Felice : « Pour moi, ce qui est important c’est qu’il montre une communauté. Je ne sais pas s’il y encore cela dans le Landy aujourd’hui ? »
Ali : « Un peu. »
Léa : « Quand on a fait des entretiens dans le quartier il y a un an, c’est ce que les gens disaient, que le Landy était comme un village et qu’il y avait encore aujourd’hui de la solidarité. »

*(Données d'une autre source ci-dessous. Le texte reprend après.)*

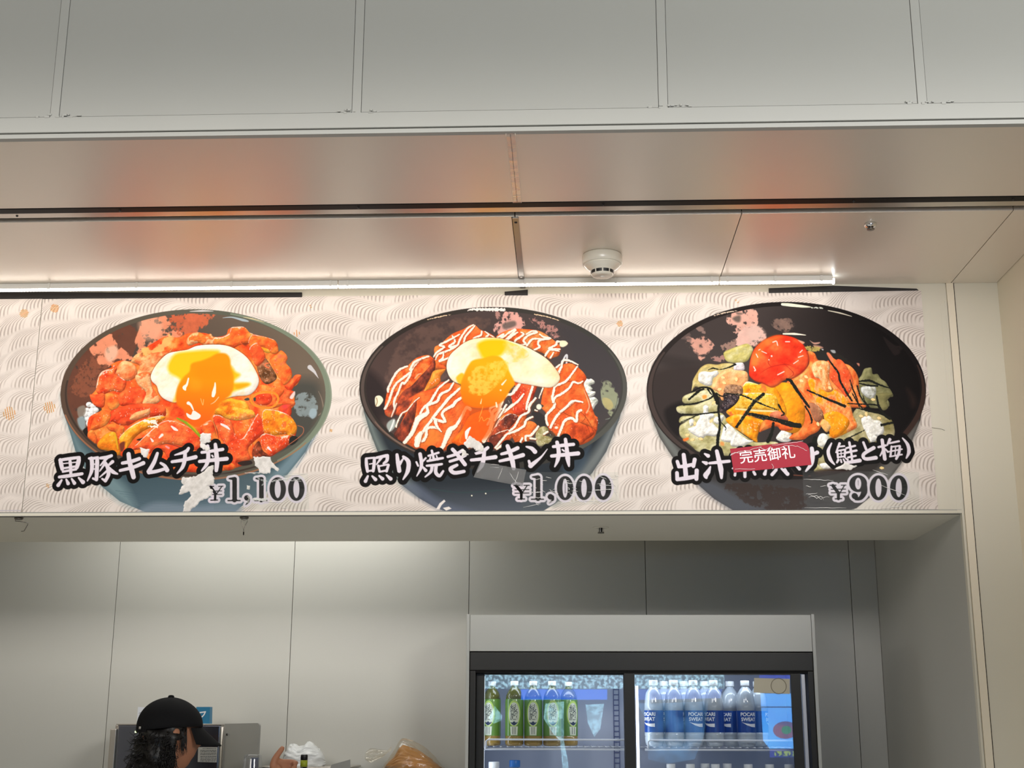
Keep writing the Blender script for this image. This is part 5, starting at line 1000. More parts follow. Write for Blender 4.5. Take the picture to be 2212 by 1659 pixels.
wrinkle_glints(t3, [jit(1736, 1035, 1800, 1038, 12, 0.5, 1), jit(1740, 1049, 1752, 1052, 4, 0.8, 2), jit(1772, 1051, 1786, 1049, 4, 0.6, 3), jit(1738, 1097, 1828, 1097, 12, 0.4, 4), jit(1905, 1097, 1960, 1093, 8, 1.6, 5), jit(1740, 1067, 1765, 1065, 7, 1.2, 6), jit(1745, 1070, 1790, 1075, 12, 1.8, 7), jit(1748, 1072, 1780, 1078, 12, 2, 8), jit(1900, 1046, 1956, 1070, 6, 0.8, 9), jit(1885, 1015, 1918, 1026, 5, 0.5, 10), jit(1990, 1050, 1994, 1100, 6, 1, 11)], 0.0008)
t4 = sheet([(1037, 998), (1137, 1015), (1129, 1051), (1023, 1031)], TY-0.0007, 'tape_patch', M['tape2'], 'milky clear tape patch below the second dish name, left of its price', 'tape', seed=5)
wrinkle_glints(t4, [jit(1060, 1003, 1078, 1004, 4, 0.3, 1), jit(1058, 1009, 1078, 1010, 4, 0.3, 2), jit(1086, 1010, 1076, 1036, 5, 0.8, 3), jit(1100, 1020, 1116, 1044, 5, 0.8, 4), jit(1120, 1018, 1112, 1046, 5, 0.6, 5)], 0.0006)

FONT = bpy.data.fonts[0] if bpy.data.fonts else None
def textmesh(s_, size, name, m, parent, origin, ux, uz, nrm, off=0.0, ext=0.0003, spacing=1.0, center=True, sx=1.0):
    cu = bpy.data.curves.new('t', 'FONT'); cu.body = s_; cu.size = size; cu.offset = off; cu.space_character = spacing; cu.resolution_u = 4
    cu.align_x = 'CENTER' if center else 'LEFT'; cu.align_y = 'CENTER'
    o = bpy.data.objects.new('t', cu); COL.objects.link(o); dg = bpy.context.evaluated_depsgraph_get()
    me = o.evaluated_get(dg).to_mesh(); vs = [v.co.copy() for v in me.vertices]; fs = [tuple(p.vertices) for p in me.polygons]
    o.evaluated_get(dg).to_mesh_clear(); bpy.data.objects.remove(o); bpy.data.curves.remove(cu)
    O, U, V, Nn = Vector(origin), Vector(ux), Vector(uz), Vector(nrm); mb = MB()
    mb.add([O+U*(v.x*sx)+V*v.y+Nn*ext for v in vs], fs)
    return mb.build(name, m, parent)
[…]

Le troisième film date de 1992, « La famille du Landy », réalisé et produit par AuberTV (association albertivillarienne).
Felice lance la projection. Les garçons reconnaissent quelque chose à chaque plan : un lieu, une personne, un commerce, etc. Ali remarque : « Ca, c’était le centre de loisirs avant, dit Ali, le chemin pour aller à l’école, car avant il n’y avait pas d’école au Landy. L’école Robert Doisneau a été construite fin des années 90. »
Ce film montre le Landy de l’intérieur, du point de vue des habitants.


Andy écrit au tableau.
Personnages : enfants, habitants.
Les actions : la fête du quartier, les enfants qui jouent, des sorties d’écoles, un enfant qui se promène dans le quartier.
Les thèmes : la famille, cela rejoint le thème précédent (communauté), différentes nationalités.


Youssef arrive, il avait été retenu pour un rendez-vous. Malheureusement, la séance touche à sa fin.
Léa veut continuer sur les points de vues des auteurs des trois films présentés. Mais au bout de presque deux heures d’analyse de séquence cinématographique, Marwan qui est là depuis le début, n’est plus très attentif. Ali et Mamadou expriment la difficulté d’une analyse aussi longue par rapport à la concentration. Ali propose d’intégrer quelque chose de plus ludique plutôt que de passer l’intégralité de l’atelier à faire de l’analyse : « Il faudrait trouver un moyen plus attrayant pour mettre en pratique et que les jeunes s’accrochent, qu’ils aient envie de venir, qu’ils n’aient pas l’impression d’aller à l’école. »
Felice propose alors de commencer par la pratique.
Pas facile de gérer le rythme des séances. L’analyse est primordiale pour ce travail mais au moment où la concentration n’est plus là, on perd vite l’attention des garçons, malgré la richesse des échanges de cette séance.